Ok, so you’re telling me that Kazakhstan is NOT the best country in the world? I can accept that but the other comments comparing the USA govt to the German regime in the ’30s all I can say is the minute I stop, someone else will start. I’m not the first and won’t be the last. The reason this WILL happen is because the truth always comes out and as time goes on the whole world will denounce the National Socialists in Washington. This is the natural progression and nothing will stop it.
HISTORY repeats for some sadistic reason and we are at the beginning of the worst tribulation the world has yet seen.
This pretty well says it all
That was not supposed to be aimed at Petros. I’m lost in the thread somehow. Anyway the person who said they were just expressing their paranoia will read it anyway, sorry
@petros
I think that it is great that this website allows quite open debate on FATCA. FATCA is a very complicated matter. I just think that we are already so riled that more heat isn’t necessarily helpful.
@Cheersbigears
I would agree that civil liberties and privacy are generally under serious threat. One front page story here today is a Snowden revelation that the NSA helped the UK to capture pictures from random webcam users in the UK on Yahoo! and the authorities did not delete the explicit ones (apparently not everyone uses the internet to discuss taxes)! Hitler and Stalin are a bit of stretch, but thanks to Snowden, we are finding out that the post 9/11 word has brought us far closer to East German Secret Police levels of monitoring than we could have imagined.

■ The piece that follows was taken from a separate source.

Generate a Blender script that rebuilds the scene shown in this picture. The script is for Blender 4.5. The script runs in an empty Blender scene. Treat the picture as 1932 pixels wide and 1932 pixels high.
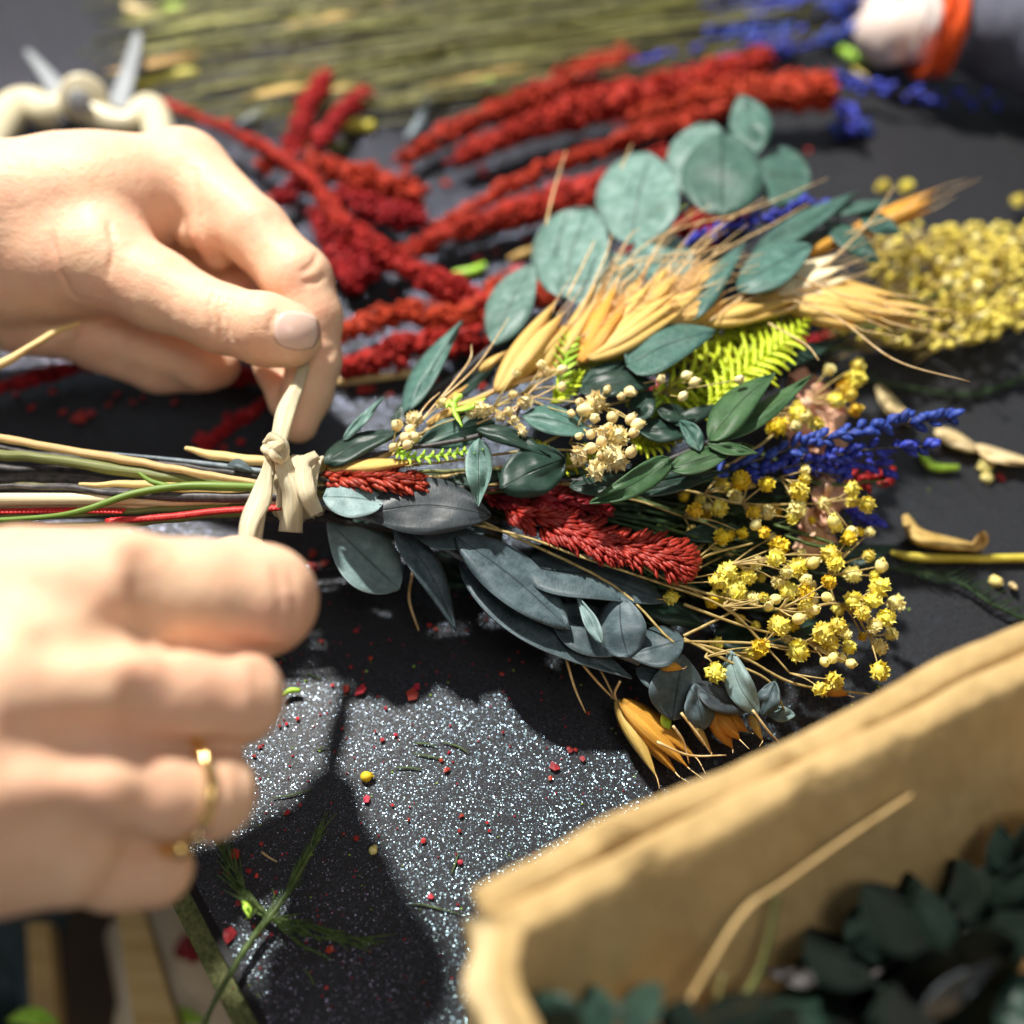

@CBE, I have referenced that song many times during this current debacle in reference to all this data gathering frenzy and FATCA.
@Chearsbigears, I take as a given that we’re shifting into an Orwellian world and not just in the US!! I’m thinking more in terms of how we can do what we can to save ourselves rather than expecting governments to change; it’s naive to blindly believe that the US government is going to completely follow the Constitution. Why anger the bear by poking at it??
As to the Senate Finance Committee, there is a staff discussion on International Business Taxation on its website. Almost at the end is this:
“The staff discussion draft does not address the international tax rules addressing individuals, whether for U.S. citizens living overseas or foreign nationals moving to the United States. The Chairman’s staff is considering reforms to simplify the rules in this area while appropriately taxing such individuals. Comments are requested regarding the scope and mechanics of reforms in this area.”
So at least it is on the agenda and there is the opportunity to comment.
Here’s but one of the submissions, UK71: http://isaacbrocksociety.ca/2014/01/27/todays-must-read-us-senate-finance-committee-submission-by-john-richardson-willard-yates-stephen-kish/
Here’s another: http://citizenshipsolutions.ca/2014/02/06/pfic-taxation-and-americans-abroad/.
Let’s hope there’s hope with this excellent material before the Senate Finance Committee — Richardson and Kish!
Let’s hope so!!
Did the ACA letter of submission to the Senators Carl Levin and John McCain Inquisition on offshore Evasion get published anywhere on Isaac Brock? I have not been keeping, up, and if it has been mentioned, and I missed it, I apologize for the duplication..
http://americansabroad.org/files/8813/9402/1820/testimony-aca-to-permanent-subcommitee-on-investigations.pdf
Pretty darn good, if the old fools in charge would read it!!!
@Just Me, I’ve read that and agree it covers the issues well.